#### THE REQUEST:
Retype, please, the listing from its opening line through the line that contains "S.camera = cam", both included, without the pictures.

____

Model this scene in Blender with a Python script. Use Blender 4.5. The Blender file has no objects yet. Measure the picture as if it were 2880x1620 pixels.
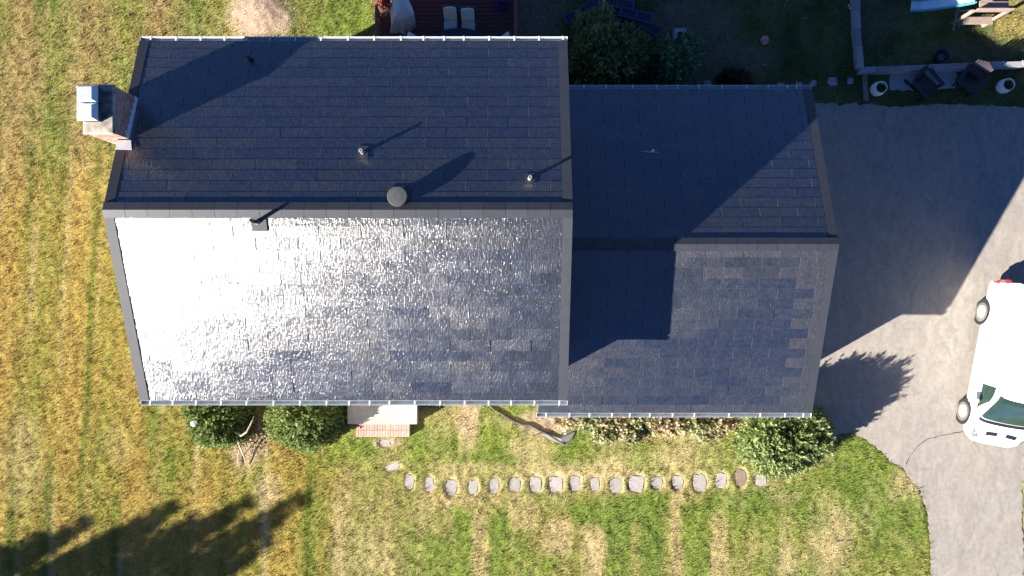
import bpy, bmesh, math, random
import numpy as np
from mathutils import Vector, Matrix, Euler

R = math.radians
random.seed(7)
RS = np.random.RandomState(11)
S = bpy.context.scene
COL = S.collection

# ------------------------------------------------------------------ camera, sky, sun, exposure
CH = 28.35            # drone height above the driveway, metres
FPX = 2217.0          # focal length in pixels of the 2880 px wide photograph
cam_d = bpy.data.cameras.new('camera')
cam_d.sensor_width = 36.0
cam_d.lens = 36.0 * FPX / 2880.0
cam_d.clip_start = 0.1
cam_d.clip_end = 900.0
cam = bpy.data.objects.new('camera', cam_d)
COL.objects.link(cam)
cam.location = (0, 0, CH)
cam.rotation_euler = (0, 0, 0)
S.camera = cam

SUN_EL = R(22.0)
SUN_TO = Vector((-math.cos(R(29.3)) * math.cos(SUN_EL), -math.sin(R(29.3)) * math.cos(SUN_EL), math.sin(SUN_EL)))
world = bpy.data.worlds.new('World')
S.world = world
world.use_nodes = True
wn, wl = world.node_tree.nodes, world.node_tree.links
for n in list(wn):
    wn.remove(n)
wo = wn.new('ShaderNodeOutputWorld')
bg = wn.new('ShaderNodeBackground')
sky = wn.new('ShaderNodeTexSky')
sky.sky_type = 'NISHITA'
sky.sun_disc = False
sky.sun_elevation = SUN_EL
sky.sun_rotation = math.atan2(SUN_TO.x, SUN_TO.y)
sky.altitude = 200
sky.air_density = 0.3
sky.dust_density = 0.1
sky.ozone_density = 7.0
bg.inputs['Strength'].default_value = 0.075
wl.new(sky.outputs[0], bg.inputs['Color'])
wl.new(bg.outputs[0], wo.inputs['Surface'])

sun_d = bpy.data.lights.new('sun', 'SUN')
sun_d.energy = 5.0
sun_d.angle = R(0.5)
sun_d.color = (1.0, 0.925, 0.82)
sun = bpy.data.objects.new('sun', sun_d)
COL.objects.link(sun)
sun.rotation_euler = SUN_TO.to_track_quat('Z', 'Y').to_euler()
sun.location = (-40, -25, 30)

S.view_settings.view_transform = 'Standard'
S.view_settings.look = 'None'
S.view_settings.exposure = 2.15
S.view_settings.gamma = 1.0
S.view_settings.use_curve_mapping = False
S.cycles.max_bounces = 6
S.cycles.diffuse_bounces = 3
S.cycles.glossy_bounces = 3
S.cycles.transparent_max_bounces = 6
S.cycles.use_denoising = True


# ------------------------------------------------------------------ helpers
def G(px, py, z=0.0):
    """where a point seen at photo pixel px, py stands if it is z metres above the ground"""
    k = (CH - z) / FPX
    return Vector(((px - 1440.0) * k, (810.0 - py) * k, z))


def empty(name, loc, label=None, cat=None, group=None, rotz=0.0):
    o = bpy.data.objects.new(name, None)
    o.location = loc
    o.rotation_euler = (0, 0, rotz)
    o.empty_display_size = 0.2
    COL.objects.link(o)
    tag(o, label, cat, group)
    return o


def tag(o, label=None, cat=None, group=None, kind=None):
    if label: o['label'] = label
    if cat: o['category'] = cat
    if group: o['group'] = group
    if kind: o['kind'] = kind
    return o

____

#### THE REPLY:
Model this scene in Blender with a Python script. Use Blender 4.5. The Blender file has no objects yet. Measure the picture as if it were 2880x1620 pixels.
import bpy, bmesh, math, random
import numpy as np
from mathutils import Vector, Matrix, Euler

R = math.radians
random.seed(7)
RS = np.random.RandomState(11)
S = bpy.context.scene
COL = S.collection

# ------------------------------------------------------------------ camera, sky, sun, exposure
CH = 28.35            # drone height above the driveway, metres
FPX = 2217.0          # focal length in pixels of the 2880 px wide photograph
cam_d = bpy.data.cameras.new('camera')
cam_d.sensor_width = 36.0
cam_d.lens = 36.0 * FPX / 2880.0
cam_d.clip_start = 0.1
cam_d.clip_end = 900.0
cam = bpy.data.objects.new('camera', cam_d)
COL.objects.link(cam)
cam.location = (0, 0, CH)
cam.rotation_euler = (0, 0, 0)
S.camera = cam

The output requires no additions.